Physically, it must take place in certain countries. Al-Qaida must operate
somewhere. At the same time, the United States must operate its intelligence
forces and mount military operations. This poses a tremendous challenge to
the United States. As of now at least, surgical attacks -- covert or overt --
are not possible. The intelligence picture is too murky and too dynamic. More
important, even as the intelligence picture clarifies itself, the United
States' ability to provide that intelligence to third-party countries in
which it is operating will remain severely limited. So will its ability to
justify overt attacks on potential al-Qaida host countries to coalition
partners.

The problem is not just the sensitivity of the information and its sources,
although this is no trivial matter. There are two additional problems. First,
clarity is transitory. What is true may only be true for a short period of
time, with little forewarning. Intelligence-sharing in these circumstances is
almost impossible. Second, the degree of clarity required by other countries
to support U.S. operations, or -- more difficult -- to permit those
operations on their soil, just isn't there. There is a high degree of
uncertainty, intuition and risk-taking in all operations against al-Qaida.
Most operations will be a combination of information, intuition and guessing
at odds.

This cannot build confidence within coalitions. Indeed, it must inevitably
strain coalitions and even break them. This is not only true for foreign
coalition partners but also for the political coalition in the United States.
The unpublicized arrests that the Bush administration regards as critical to
deterring al-Qaida in the United States require an extremely high degree of
trust in U.S. security forces, as well as a willingness to tolerate
inevitable errors. The broad coalition supporting Bush has been strained over
this issue. Over time, similar strains will develop among European countries
and particularly in Islamic countries cooperating with the United States.

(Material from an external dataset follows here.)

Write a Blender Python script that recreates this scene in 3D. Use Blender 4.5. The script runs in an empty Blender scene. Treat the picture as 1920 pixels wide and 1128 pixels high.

The war began with the United States trying to forge a war-fighting
coalition. That coalition gelled in the emotional aftermath of Sept. 11 and
has held together fairly well through the Afghan operation. But the clarity
of the mission in Afghanistan helped sustain the coalition. Follow-on
operations, the part of the war where clarity is most difficult to achieve,
will generate the greatest stress on the coalition. Extended operations in
this uncertain environment require a degree of trust in the United States'
good intentions and competence. It is not enough that governments accept U.S.
intentions; it is also necessary that public support for these operations be
sustained.

It is not only a matter of clarity. Fog will create errors. Some of the
errors will be the natural by-product of war, and some will be the result of
negligence -- another by-product of war. Maintaining the belief in good U.S.
intentions in the wake of certain developments -- say, the accidental killing
of a suspected al-Qaida member who turned out to be an innocent bystander --
will be extremely difficult. Washington will also have a hard time justifying
to allies operations in a country like Somalia if it acts to prevent al-Qaida
from establishing a presence -- rather than because al-Qaida's presence is
already known -- or if it acts on the basis of partial data and intuition.

Thus, the Afghan theater gives way to a climate of inherent uncertainty on
all sides. Al-Qaida is desperately trying to peer through the haze to
understand how much the United States knows. The United States is trying to
deny the group this information while trying to peer through the haze at
al-Qaida. Each side will confuse itself and the other. Keeping a coalition
together in this environment will be much more difficult than anything
encountered in Afghanistan.

The Bush administration has repeatedly made the point that the war is not
only far from over but also that the hardest parts are yet to come. We agree.